A landmark report channeled the whirlpool of controversies behind dam building and has declared large dams bigger losers. Although dams have contributed significantly to human development, providing 19 percent of the world’s electricity, often the costs of those achievements have hit hard on the environment and local people, it concludes.
The World Bank, the World Conservation Union, foreign ministries and others from polar sides on the pros and cons of building dams supported the independent, 12-member World Commission on Dams and its report. Two years in the making, the report offers guidelines to help build better dams in the future. “This report provides answers and solutions,” said former South African president Nelson Mandela, who was invited to unveil the document in London on Nov. 16.

[Image: Diagram illustrating the range of issues covered in the World Commission on Dams report. From]

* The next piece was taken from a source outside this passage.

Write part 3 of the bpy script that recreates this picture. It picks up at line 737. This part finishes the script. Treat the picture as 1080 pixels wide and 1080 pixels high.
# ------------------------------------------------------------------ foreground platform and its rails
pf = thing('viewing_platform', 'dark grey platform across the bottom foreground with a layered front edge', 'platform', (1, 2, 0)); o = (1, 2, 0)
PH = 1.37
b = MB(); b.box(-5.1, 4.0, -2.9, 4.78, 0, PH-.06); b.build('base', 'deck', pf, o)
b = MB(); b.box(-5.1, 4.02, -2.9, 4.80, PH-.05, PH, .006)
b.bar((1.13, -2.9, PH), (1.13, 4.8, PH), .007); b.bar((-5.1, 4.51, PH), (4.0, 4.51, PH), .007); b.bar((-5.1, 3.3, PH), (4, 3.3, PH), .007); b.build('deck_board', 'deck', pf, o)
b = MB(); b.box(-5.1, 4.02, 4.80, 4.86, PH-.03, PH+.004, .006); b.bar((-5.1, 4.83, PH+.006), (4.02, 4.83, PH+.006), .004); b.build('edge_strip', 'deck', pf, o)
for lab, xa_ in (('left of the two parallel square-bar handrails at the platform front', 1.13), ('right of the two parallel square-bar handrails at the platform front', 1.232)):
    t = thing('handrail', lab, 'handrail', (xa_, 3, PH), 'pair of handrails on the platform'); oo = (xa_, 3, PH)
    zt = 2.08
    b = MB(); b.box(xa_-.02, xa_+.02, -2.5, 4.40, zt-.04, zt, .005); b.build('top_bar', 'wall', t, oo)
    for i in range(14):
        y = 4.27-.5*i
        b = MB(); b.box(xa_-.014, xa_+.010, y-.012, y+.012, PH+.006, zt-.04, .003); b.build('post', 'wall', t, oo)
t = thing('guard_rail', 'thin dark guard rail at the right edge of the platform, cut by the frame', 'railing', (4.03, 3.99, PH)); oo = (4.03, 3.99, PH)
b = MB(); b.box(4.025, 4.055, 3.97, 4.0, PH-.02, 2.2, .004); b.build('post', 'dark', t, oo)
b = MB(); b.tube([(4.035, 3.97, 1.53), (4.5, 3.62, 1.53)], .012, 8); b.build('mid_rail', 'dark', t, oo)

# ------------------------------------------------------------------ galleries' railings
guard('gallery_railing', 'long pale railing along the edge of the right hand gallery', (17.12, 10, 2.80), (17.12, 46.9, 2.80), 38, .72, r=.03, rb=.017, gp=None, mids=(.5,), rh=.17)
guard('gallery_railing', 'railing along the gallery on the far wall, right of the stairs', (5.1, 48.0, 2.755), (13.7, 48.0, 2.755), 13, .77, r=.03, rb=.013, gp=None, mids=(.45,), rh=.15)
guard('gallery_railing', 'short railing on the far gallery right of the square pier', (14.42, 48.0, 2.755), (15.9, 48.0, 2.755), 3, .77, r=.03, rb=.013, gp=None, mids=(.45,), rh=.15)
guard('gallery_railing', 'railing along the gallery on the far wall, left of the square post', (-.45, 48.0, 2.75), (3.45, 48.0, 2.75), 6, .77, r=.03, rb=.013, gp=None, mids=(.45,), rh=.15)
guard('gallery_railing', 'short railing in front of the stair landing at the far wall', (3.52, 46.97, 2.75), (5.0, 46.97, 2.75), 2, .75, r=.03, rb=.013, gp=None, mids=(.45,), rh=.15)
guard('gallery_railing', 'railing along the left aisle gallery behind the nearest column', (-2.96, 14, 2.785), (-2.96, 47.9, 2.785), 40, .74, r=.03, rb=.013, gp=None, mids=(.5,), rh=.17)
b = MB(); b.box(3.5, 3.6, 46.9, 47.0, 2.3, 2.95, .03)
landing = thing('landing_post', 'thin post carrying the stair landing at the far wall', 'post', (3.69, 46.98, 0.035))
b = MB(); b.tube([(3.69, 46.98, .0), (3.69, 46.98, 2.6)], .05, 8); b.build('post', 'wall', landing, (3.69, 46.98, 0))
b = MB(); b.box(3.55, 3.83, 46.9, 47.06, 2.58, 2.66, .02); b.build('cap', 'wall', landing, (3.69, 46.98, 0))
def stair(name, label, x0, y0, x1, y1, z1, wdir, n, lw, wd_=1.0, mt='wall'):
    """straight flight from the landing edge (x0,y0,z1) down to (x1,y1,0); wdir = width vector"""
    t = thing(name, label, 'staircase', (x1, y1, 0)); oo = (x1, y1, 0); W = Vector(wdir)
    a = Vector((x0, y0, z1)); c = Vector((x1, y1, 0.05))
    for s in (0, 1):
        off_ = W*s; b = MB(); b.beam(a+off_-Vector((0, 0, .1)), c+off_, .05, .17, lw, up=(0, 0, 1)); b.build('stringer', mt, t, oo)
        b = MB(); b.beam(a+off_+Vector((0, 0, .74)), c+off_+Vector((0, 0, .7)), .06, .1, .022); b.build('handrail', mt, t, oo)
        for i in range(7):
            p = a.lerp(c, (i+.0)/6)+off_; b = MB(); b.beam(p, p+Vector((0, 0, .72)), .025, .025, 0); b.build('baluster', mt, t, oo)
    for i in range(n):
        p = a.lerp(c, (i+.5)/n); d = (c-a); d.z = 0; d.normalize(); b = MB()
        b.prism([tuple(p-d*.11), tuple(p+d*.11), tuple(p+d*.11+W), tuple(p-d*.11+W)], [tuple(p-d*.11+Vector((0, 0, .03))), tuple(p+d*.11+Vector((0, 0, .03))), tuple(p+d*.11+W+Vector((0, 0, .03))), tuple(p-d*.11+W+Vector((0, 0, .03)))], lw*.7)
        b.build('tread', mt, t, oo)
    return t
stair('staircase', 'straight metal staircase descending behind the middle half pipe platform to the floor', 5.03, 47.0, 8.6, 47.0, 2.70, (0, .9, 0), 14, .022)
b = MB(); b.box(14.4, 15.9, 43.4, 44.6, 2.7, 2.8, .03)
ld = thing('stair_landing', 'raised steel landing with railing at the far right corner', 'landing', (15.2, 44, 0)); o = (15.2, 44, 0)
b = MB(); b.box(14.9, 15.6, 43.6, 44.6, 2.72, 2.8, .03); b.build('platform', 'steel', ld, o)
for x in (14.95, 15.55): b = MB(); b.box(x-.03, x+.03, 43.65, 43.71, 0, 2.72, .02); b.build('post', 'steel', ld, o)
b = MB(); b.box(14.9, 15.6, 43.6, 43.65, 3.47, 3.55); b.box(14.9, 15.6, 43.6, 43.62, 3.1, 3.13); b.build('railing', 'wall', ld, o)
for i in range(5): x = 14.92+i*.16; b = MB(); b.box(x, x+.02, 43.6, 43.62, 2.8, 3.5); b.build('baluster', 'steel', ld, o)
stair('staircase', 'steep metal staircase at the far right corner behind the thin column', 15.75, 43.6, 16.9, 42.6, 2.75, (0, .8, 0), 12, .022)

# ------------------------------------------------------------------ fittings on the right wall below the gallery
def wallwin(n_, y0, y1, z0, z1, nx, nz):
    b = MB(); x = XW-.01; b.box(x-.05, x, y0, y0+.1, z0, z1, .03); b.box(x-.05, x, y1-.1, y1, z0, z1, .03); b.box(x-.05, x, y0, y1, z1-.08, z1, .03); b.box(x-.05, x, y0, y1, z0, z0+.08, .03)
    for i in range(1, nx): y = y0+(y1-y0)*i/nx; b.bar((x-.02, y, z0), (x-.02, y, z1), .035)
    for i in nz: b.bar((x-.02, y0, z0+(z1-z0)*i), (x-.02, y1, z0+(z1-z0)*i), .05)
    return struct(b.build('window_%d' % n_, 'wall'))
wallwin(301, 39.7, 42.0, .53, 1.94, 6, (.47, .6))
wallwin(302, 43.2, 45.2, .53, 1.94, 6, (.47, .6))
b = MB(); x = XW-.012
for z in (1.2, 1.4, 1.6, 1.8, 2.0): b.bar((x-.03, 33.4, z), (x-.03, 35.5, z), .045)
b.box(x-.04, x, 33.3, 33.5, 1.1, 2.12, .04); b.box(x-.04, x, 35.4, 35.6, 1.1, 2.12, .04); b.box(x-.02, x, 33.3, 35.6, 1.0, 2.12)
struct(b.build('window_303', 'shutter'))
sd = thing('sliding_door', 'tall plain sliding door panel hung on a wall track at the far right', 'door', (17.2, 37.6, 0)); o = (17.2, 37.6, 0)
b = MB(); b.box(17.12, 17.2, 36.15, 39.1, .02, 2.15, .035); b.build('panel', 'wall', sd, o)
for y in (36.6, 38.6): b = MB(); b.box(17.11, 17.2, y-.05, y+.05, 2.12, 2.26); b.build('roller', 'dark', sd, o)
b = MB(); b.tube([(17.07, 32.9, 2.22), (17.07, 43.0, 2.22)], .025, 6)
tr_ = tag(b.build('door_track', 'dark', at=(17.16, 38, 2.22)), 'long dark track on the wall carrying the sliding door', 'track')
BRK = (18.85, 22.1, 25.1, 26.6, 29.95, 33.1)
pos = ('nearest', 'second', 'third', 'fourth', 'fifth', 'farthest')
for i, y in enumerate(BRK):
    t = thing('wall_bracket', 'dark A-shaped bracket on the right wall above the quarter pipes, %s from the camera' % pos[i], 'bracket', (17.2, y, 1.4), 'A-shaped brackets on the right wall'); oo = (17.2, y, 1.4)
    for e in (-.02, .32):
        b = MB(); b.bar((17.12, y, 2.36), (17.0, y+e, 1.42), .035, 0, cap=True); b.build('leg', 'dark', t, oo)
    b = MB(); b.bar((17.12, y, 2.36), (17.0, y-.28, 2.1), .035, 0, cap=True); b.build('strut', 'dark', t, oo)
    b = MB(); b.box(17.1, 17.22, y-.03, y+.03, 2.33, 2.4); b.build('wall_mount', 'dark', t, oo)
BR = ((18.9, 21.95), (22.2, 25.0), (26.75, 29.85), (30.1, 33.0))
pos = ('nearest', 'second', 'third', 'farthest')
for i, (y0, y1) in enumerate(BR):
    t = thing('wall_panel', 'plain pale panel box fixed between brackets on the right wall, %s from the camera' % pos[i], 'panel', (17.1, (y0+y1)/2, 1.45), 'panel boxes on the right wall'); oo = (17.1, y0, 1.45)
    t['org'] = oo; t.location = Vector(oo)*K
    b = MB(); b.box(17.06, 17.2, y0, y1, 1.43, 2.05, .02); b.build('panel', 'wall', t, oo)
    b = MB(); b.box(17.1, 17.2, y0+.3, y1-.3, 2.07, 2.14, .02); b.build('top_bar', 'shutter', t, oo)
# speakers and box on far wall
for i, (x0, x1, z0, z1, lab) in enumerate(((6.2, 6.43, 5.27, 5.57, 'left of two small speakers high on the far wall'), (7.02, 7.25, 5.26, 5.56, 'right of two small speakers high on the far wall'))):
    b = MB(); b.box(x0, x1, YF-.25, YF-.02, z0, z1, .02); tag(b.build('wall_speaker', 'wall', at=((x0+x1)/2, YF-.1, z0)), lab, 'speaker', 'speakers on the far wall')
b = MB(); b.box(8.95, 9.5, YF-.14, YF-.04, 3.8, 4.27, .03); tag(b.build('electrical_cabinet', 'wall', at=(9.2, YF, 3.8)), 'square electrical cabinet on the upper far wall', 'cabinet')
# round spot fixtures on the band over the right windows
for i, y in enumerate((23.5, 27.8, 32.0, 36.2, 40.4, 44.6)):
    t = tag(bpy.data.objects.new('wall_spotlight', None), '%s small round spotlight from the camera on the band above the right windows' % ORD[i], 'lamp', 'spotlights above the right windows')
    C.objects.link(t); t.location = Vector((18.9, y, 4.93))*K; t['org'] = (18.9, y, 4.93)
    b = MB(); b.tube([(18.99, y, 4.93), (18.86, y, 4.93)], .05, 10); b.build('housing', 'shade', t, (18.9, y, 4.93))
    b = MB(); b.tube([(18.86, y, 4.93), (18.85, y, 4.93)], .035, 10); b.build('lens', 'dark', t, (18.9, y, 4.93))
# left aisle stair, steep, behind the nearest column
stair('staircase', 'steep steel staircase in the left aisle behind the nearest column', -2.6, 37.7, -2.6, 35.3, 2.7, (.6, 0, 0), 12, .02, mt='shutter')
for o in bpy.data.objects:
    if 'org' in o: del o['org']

The report concluded that often the financial benefits of building a dam have been overestimated and the ecological and social impacts ignored. “Historically, social and environmental impacts were left outside the assessment framework and the role of impact assessments in project selection remained marginal, even into the 1990s,” says the report, Dams and Development: A New Framework for Decision-Making. To date, dam building has forced up to 80 million people worldwide from their homes.
The commission analyzed case studies of large dams from Brazil, Norway, Pakistan, Thailand, Turkey, South Africa,  Zambia, Zimbabwe and the United States. The commission surveyed 125 other existing dams; examined reviews from India and China; and read more than 900 solicited and unsolicited submissions.
Although some environmentalists argue the report does not go far enough, many found it encouraging. “The commission supports measures that would help redress the legacy of poor performance and environmental damage from our nation’s large dams,” Tom Graff, Environmental Defense’s California regional director said in a statement.
Businesses also praised the findings and the guidelines of the commission. Edward F. Carter, director of the consulting firm Harza Engineering Company in Chicago, wrote in a letter to the editor of the Wall Street Journal that: “The report proposes a sound approach to the future development of a very old, yet important, water resource technology.”
Whether the guidelines will impact plans for large dams in the future, such as the Three Gorges Dam along the Yangtze River in China, remains to be seen. The commission’s report serves as an indictment of the decisions made when creating dams — not of the dams themselves, says Linda Church Ciocci, executive director of the National Hydropower Association. In a statement, she added: “Where greater political and individual freedoms exist, governments are accountable, and market forces are allowed to work, development decisions of all kinds are likely to be more equitable, inclusive and fair.”